I did this show at Uplands in 2003. This is the only photo I have, I think Jarrod took it. 

These drawings are vinyl on water colour paper. There were four of them in the show. They were really hard to do, because I had this big roll of heavy paper, which I cut into  large sheets, but the paper desperately wanted  to stay rolled. I had to put all my books and boxes and hammers and any heavy things I had to hand on the ends to keep them flat enough so I could apply the vinyl. Also, if I made a mistake with the placement and had to pull the vinyl up it tore the surface of the paper, so it was stressful to do. I was pregnant with Charlie at the time, and the huge stomach contributed a lot to the difficulty.

One of these got sold, but because the paper never really flattened out, the vinyl ended up pressing against the perspex of the frame, leading to a bad plastic + plastic encounter. I had to make another one for the collector, which I dreaded, but by that stage I wasn't pregnant any more so it was quite easy. All the other ones got wrecked in the frames too, but I didn't bother remaking them.

The moral of this story is...? I don't know.

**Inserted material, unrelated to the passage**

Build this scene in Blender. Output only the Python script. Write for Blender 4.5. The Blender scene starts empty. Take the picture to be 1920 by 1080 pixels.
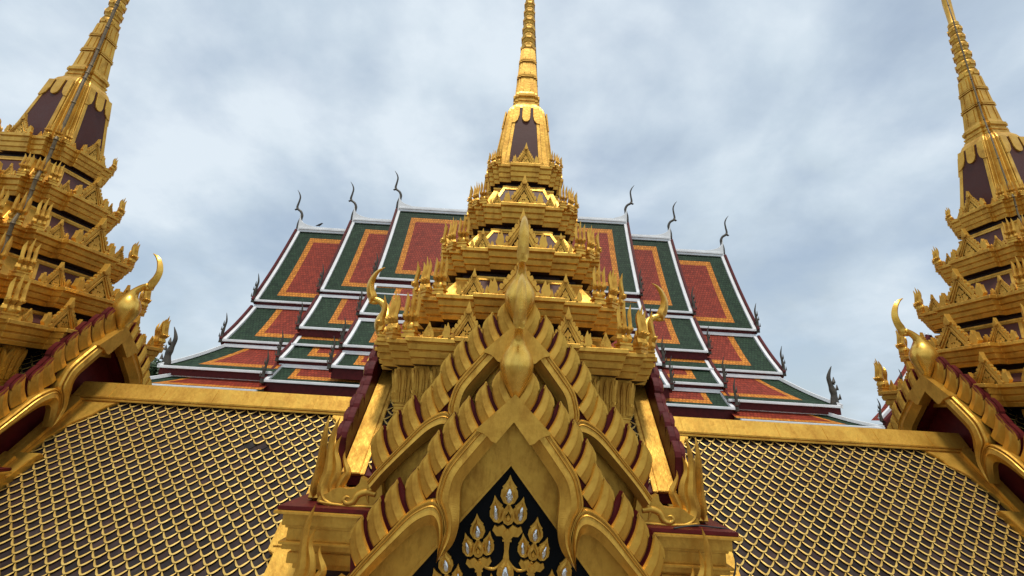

Friday, September 14, 2012

Julia

This was a show above the Carlton Hotel, in Bourke St. Mark Feary was the curator. There was me, Damiano Bertoli, Rob McHaffie, Matt Griffin, James Lynch, Tony Garifilakis, Sue Dodd, Pat Foster and Jen Berean. It was February, 2007.

Each artist got a room in what had recently been a  boarding house. The spaces were really dirty. I had planned to clean mine up, do a floor/wall drawing and hang a cardboard sculpture from the ceiling, basically, my usual work, but after a few hours in there, I felt silly about it. It  felt like the art was sitting very precariously on top of the unhappiness of the space.  The idea of writing my name on the door in children's painted wooden letters just came to me as a way to represent the absurdity and bravery of trying to  name a space your own  in that situation.

I put the bits of cardboard and the rolls of vinyl in the cupboard.
Some people told me they'd looked for my work but it had been stolen. Not sure if they were joking or not. Other people thought I had battered the walls and smashed up sink myself as part of the work.
















James Lynch's work "Chinese Laundry' was a particular highlight for me. So was Rob McHaffie's "Machine not working" which now hangs above my computer. 











I'm not sure who took the photos - let me know if you do!

Thursday, September 6, 2012

Paintings 1997

I've always wanted to be a painter, like a real painter that goes to the studio and paints, and has all these different paintings on the go, and you stare at one for ages, then you catch another one out of the corner of your eye and you realise what you need to do, and you jump up and finish that one. I like the idea of having everything contained within that space of the canvas. Ideally I'd be like Brice Marden, with a Summer studio in the Greek Islands. He paints in the morning, then  has lunch, he rides his horses, and/or goes for a swim. His paintings dry quickly in the heat, so he comes back and does a bit more on them in the late afternoon.

Here are some paintings I did in 1997. The first lot are from a show I did at Grey Area in April that year. (The ends of the long paintings got cut off in the slide scanner.)
































These ones below are from a show Andrea Blundell and I did at Linden later that year, called 'Dialogue'. I don't have any photos of Andy's work - being a rampant egomaniac I didn't think to take any at the time. I asked Andy recently if she had any and she said they were at the bottom of a pile of boxes. We had that double room on the left as you go in. I was at the front and she was at the back. You can see her work a bit in the fourth photo down. 

My concept was to have an MDF box  sitting  on top of the mantlepiece, with the depth matching the depth of the marble, with the front painted in basic, screen-inspired shapes using a nice can of blue enamel paint I had found in the mis-tints pile. The side closer to the window was lighter green, because that side was closer to the window, so it was lighter - get it?  Once the box was made I realised how heavy it was. Not only how was I going to move it, but also that it would probably break the mantlepiece, which would be embarrassing, and expensive to replace. So I painted the four side parts following the theme of lighter  towards the window. Two were open shapes, giving the feeling of extending off the support,  and two were enclosing space within the painting.